The mistake started at the second line.

[math]\frac{dy}{dx}=-\frac{(y-10)(y-5)}{50}\\ \frac{dx}{dy}=-\frac{50}{(y-10)(y-5)}\\ \int dx = \int -\frac{50}{(y-10)(y-5)}dy [/math]
Continue from here...

Not sure why you changed the order of the variables... Is this not correct?

[math]\frac{dy}{dx}=-(1-\frac{y}{5})(1-\frac{y}{10})[/math]
[math]\frac{dy}{dx}=-(\frac{5-y}{5})(\frac{10-y}{10})[/math]
[math]\frac{dy}{dx}=-\frac{(5-y)(10-y)}{50}[/math]

 

[BigBeachBanana]

Not sure why you changed the order of the variables... Is this not correct?

[math]\frac{dy}{dx}=-(1-\frac{y}{5})(1-\frac{y}{10})[/math]
[math]\frac{dy}{dx}=-(\frac{5-y}{5})(\frac{10-y}{10})[/math]
[math]\frac{dy}{dx}=-\frac{(5-y)(10-y)}{50}[/math]

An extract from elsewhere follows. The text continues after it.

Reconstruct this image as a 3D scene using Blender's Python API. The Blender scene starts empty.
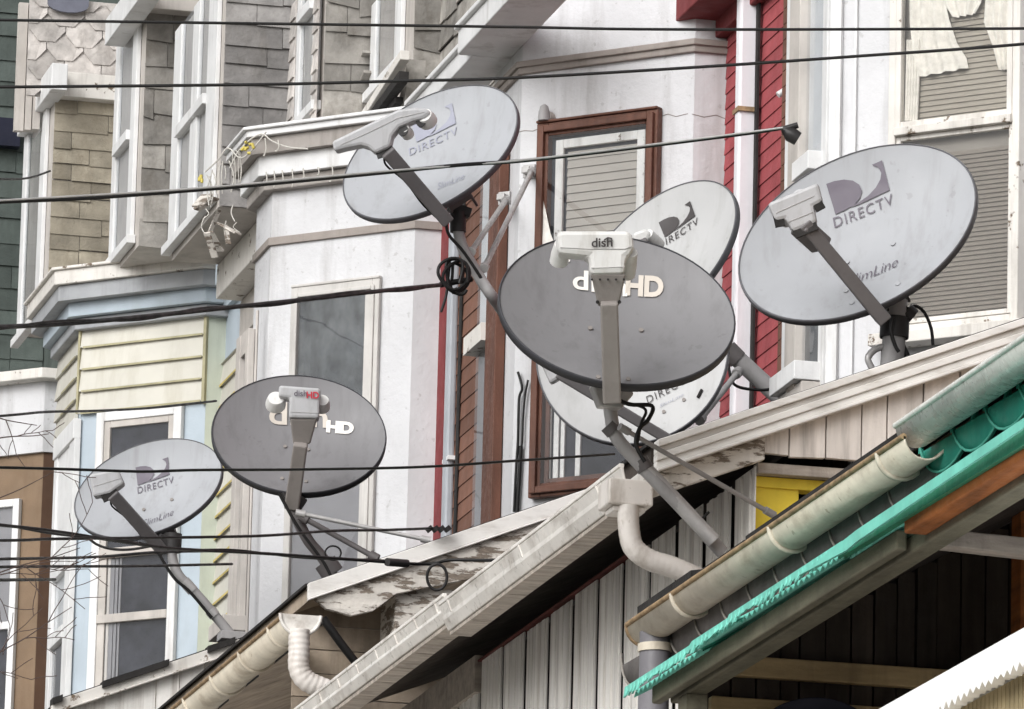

My mistake, you're correct that they're equivalent. I didn't work the problem all the way through. I believe your mistake started after the integration. Give me some time to work it out. Thanks.

 

[ausmathgenius420]

My mistake, you're correct that they're equivalent. I didn't work the problem all the way through. I believe your mistake started after the integration. Give me some time to work it out. Thanks.

Thanks for checking, attached is the textbook solution.

 

[BigBeachBanana]

The only mistake I see in your work is when solving for A. [imath]\frac{15}{10}=\frac{3}{2}[/imath], not [imath]\frac{2}{3}[/imath]

If you were to continue, you'd have the correct answer. Getting [imath]e^{0.1x}[/imath] isn't necessarily wrong. Just needed an extra algebra step to match their solution.
Let's pick up from here:

Solve for y:

[math]Ae^{0.1x}=\frac{y-5}{y-10}\\ Ae^{0.1x}y-10Ae^{0.1x}=y-5\\ y=\frac{-5+10Ae^{0.1x}}{Ae^{0.1x}-1}\\ y=\frac{-5+10(3/2)e^{0.1x}}{(3/2)e^{0.1x}-1}\\ \text{Simplify by multiply top and bottom by 2:}\\ y=\frac{-10+30e^{0.1x}}{3e^{0.1x}-2}\\[/math][math]\text{To match their solution, divide top and bottom by }e^{0.1x}:\\ y=\frac{-10e^{-0.1x}+30}{3-2e^{-0.1x}}\\[/math]

 

[ausmathgenius420]

The only mistake I see in your work is when solving for A. [imath]\frac{15}{10}=\frac{3}{2}[/imath], not [imath]\frac{2}{3}[/imath]
View attachment 33030
If you were to continue, you'd have the correct answer. Getting [imath]e^{0.1x}[/imath] isn't necessarily wrong. Just needed an extra algebra step to match their solution.
Let's pick up from here:
View attachment 33029
Solve for y:

[math]Ae^{0.1x}=\frac{y-5}{y-10}\\ Ae^{0.1x}y-10Ae^{0.1x}=y-5\\ y=\frac{-5+10Ae^{0.1x}}{Ae^{0.1x}-1}\\ y=\frac{-5+10(3/2)e^{0.1x}}{(3/2)e^{0.1x}-1}\\ \text{Simplify by multiply top and bottom by 2:}\\ \tag{This is acceptable as well}y=\frac{-10+30e^{0.1x}}{3e^{0.1x}-2}\\[/math][math]\text{To match their solution, divide top and bottom by }e^{0.1x}:\\ y=\frac{-10e^{-0.1x}+30}{3-2e^{-0.1x}}\\[/math]

I understand now, thanks so much for your help!